WHAT THE TASK ASKS: Write the listing below out again exactly, dropping the images.

DATA EXTRACT:
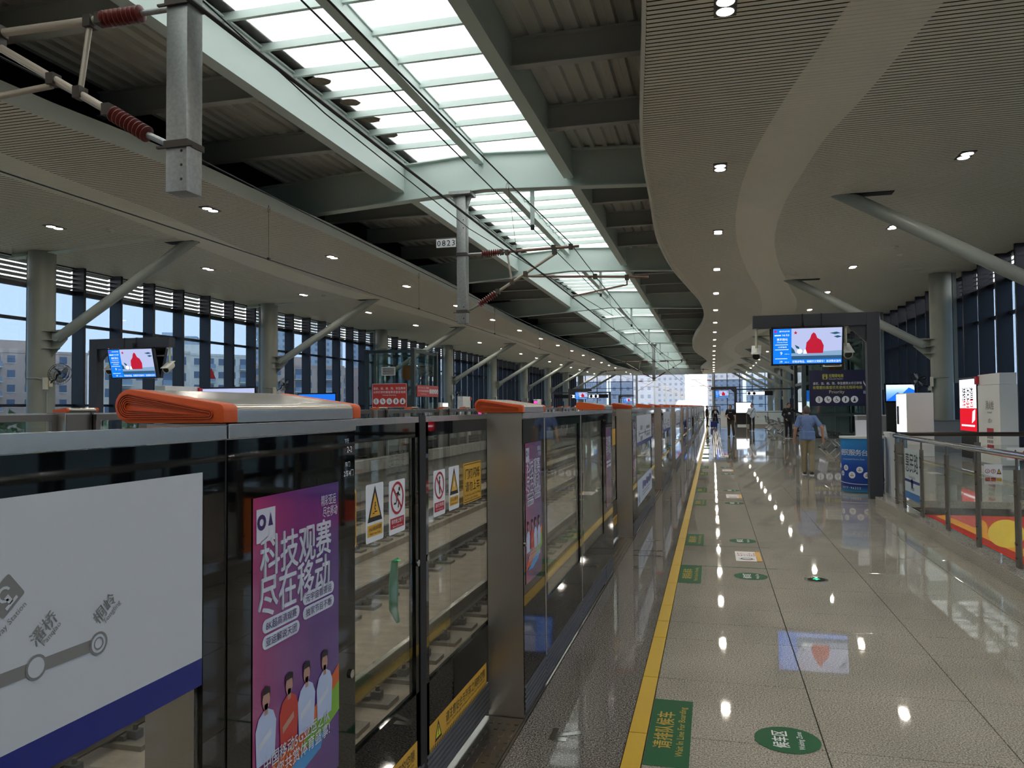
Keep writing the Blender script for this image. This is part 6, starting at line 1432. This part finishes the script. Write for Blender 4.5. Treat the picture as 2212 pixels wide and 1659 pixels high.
person('man in a black trefoil sweatshirt standing with one arm stretched out', (3.66, 41.0, 0), R(12), 1.76,
       dict(ell=(.36, -.06, 1.28), wrl=(.6, -.12, 1.18), elr=(-.27, .03, 1.14), wrr=(-.17, -.16, .95), head=(.02, -.03, 1.58)), dict(shirt='black_cloth', pants='black_cloth', shoe='shoe_dark', sleeve='long', bulk=1.2, loose=1.15), 'hair_black', 'short', .012, trefoil)
def phone(t, put, j):
    fb = MB(); w_ = j['wrr']; fb.box(w_.x + .02, w_.x + .1, w_.y - .12, w_.y - .11, w_.z + .0, w_.z + .12); put('phone', fb, 'bezel', 30); fb = MB(); fb.box(-.08, .08, -.166, -.164, 1.29, 1.305); put('chest_print', fb, 'print_white', 30); soles(t, put, j)
person('man in a black T-shirt and dark olive trousers looking down at his hand', (.95, 44.0, 0), R(-6), 1.68,
       dict(elr=(-.26, .02, 1.13), wrr=(-.1, -.2, 1.0), head=(0, -.05, 1.57), knl=(.12, -.04, .5), anl=(.15, .0, .09)), dict(shirt='black_cloth', pants='olive', shoe='black_cloth', bulk=1.2, loose=1.2, hem=.88), 'hair_black', 'short', .012, phone)
def strap(t, put, j):
    fb = MB(); fb.tube([(.13, -.08, 1.46), (.06, -.15, 1.34), (-.05, -.16, 1.18), (-.16, -.1, .98)], .018, 6); put('cross_strap', fb, 'black_cloth'); soles(t, put, j)
person('man in a pale shirt with a dark cross-body strap and black trousers', (2.47, 52.8, 0), R(8), 1.73, dict(ell=(.25, .05, 1.14), wrl=(.33, -.12, .95), elr=(-.26, .04, 1.15), wrr=(-.14, -.16, 1.06)), dict(shirt='shirt_pale', pants='black_cloth', shoe='black_cloth', sleeve='long', loose=.95, bulk=1.12), 'hair_black', 'short', .013, strap)
def handbag(t, put, j):
    fb = MB(); fb.box(.16, .4, -.16, -.04, .78, 1.05); put('handbag', fb, 'bag_white', 30); fb = MB(); fb.ball((0, -.1, 1.25), .1, 10, 0, (1, .7, 1.3)); put('blouse_front', fb, 'blouse')
person('woman in a black jacket and long black skirt holding a white bag', (.2, 60.6, 0), R(5), 1.58, dict(wrl=(.24, -.12, .98), ell=(.26, .0, 1.16)), dict(shirt='black_cloth', pants='black_cloth', shoe='black_cloth', sleeve='long', skirt=.35), 'hair_black', 'long', .014, handbag)
person('distant figure in dark clothes standing close to the screen doors', (-.42, 64.5, 0), R(80), 1.66, {}, dict(shirt='black_cloth', pants='black_cloth', shoe='black_cloth', sleeve='long', bulk=1.1), 'hair_black', 'short', .015)
t = thing('suitcase', 'small dark blue suitcase in front of the woman in black', 'suitcase', (.08, 59.9, 0)); MB().box(-.24, .24, -.13, .13, .06, .5).build('shell', 'case_blue', t, bevel=.03)
b = MB(); b.tube([(-.12, .1, .5), (-.12, .1, .8), (.12, .1, .8), (.12, .1, .5)], .012, 6); b.build('handle', 'steel_plain', t); b = MB()
for x in (-.18, .18):
    for y in (-.09, .09): b.cyl((x - .015, y, .035), (x + .015, y, .035), .035, 10)
b.build('wheels', 'black_matte', t)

OUTPUT BELOW:
Keep writing the Blender script for this image. This is part 6, starting at line 1432. This part finishes the script. Write for Blender 4.5. Treat the picture as 2212 pixels wide and 1659 pixels high.
person('man in a black trefoil sweatshirt standing with one arm stretched out', (3.66, 41.0, 0), R(12), 1.76,
       dict(ell=(.36, -.06, 1.28), wrl=(.6, -.12, 1.18), elr=(-.27, .03, 1.14), wrr=(-.17, -.16, .95), head=(.02, -.03, 1.58)), dict(shirt='black_cloth', pants='black_cloth', shoe='shoe_dark', sleeve='long', bulk=1.2, loose=1.15), 'hair_black', 'short', .012, trefoil)
def phone(t, put, j):
    fb = MB(); w_ = j['wrr']; fb.box(w_.x + .02, w_.x + .1, w_.y - .12, w_.y - .11, w_.z + .0, w_.z + .12); put('phone', fb, 'bezel', 30); fb = MB(); fb.box(-.08, .08, -.166, -.164, 1.29, 1.305); put('chest_print', fb, 'print_white', 30); soles(t, put, j)
person('man in a black T-shirt and dark olive trousers looking down at his hand', (.95, 44.0, 0), R(-6), 1.68,
       dict(elr=(-.26, .02, 1.13), wrr=(-.1, -.2, 1.0), head=(0, -.05, 1.57), knl=(.12, -.04, .5), anl=(.15, .0, .09)), dict(shirt='black_cloth', pants='olive', shoe='black_cloth', bulk=1.2, loose=1.2, hem=.88), 'hair_black', 'short', .012, phone)
def strap(t, put, j):
    fb = MB(); fb.tube([(.13, -.08, 1.46), (.06, -.15, 1.34), (-.05, -.16, 1.18), (-.16, -.1, .98)], .018, 6); put('cross_strap', fb, 'black_cloth'); soles(t, put, j)
person('man in a pale shirt with a dark cross-body strap and black trousers', (2.47, 52.8, 0), R(8), 1.73, dict(ell=(.25, .05, 1.14), wrl=(.33, -.12, .95), elr=(-.26, .04, 1.15), wrr=(-.14, -.16, 1.06)), dict(shirt='shirt_pale', pants='black_cloth', shoe='black_cloth', sleeve='long', loose=.95, bulk=1.12), 'hair_black', 'short', .013, strap)
def handbag(t, put, j):
    fb = MB(); fb.box(.16, .4, -.16, -.04, .78, 1.05); put('handbag', fb, 'bag_white', 30); fb = MB(); fb.ball((0, -.1, 1.25), .1, 10, 0, (1, .7, 1.3)); put('blouse_front', fb, 'blouse')
person('woman in a black jacket and long black skirt holding a white bag', (.2, 60.6, 0), R(5), 1.58, dict(wrl=(.24, -.12, .98), ell=(.26, .0, 1.16)), dict(shirt='black_cloth', pants='black_cloth', shoe='black_cloth', sleeve='long', skirt=.35), 'hair_black', 'long', .014, handbag)
person('distant figure in dark clothes standing close to the screen doors', (-.42, 64.5, 0), R(80), 1.66, {}, dict(shirt='black_cloth', pants='black_cloth', shoe='black_cloth', sleeve='long', bulk=1.1), 'hair_black', 'short', .015)
t = thing('suitcase', 'small dark blue suitcase in front of the woman in black', 'suitcase', (.08, 59.9, 0)); MB().box(-.24, .24, -.13, .13, .06, .5).build('shell', 'case_blue', t, bevel=.03)
b = MB(); b.tube([(-.12, .1, .5), (-.12, .1, .8), (.12, .1, .8), (.12, .1, .5)], .012, 6); b.build('handle', 'steel_plain', t); b = MB()
for x in (-.18, .18):
    for y in (-.09, .09): b.cyl((x - .015, y, .035), (x + .015, y, .035), .035, 10)
b.build('wheels', 'black_matte', t)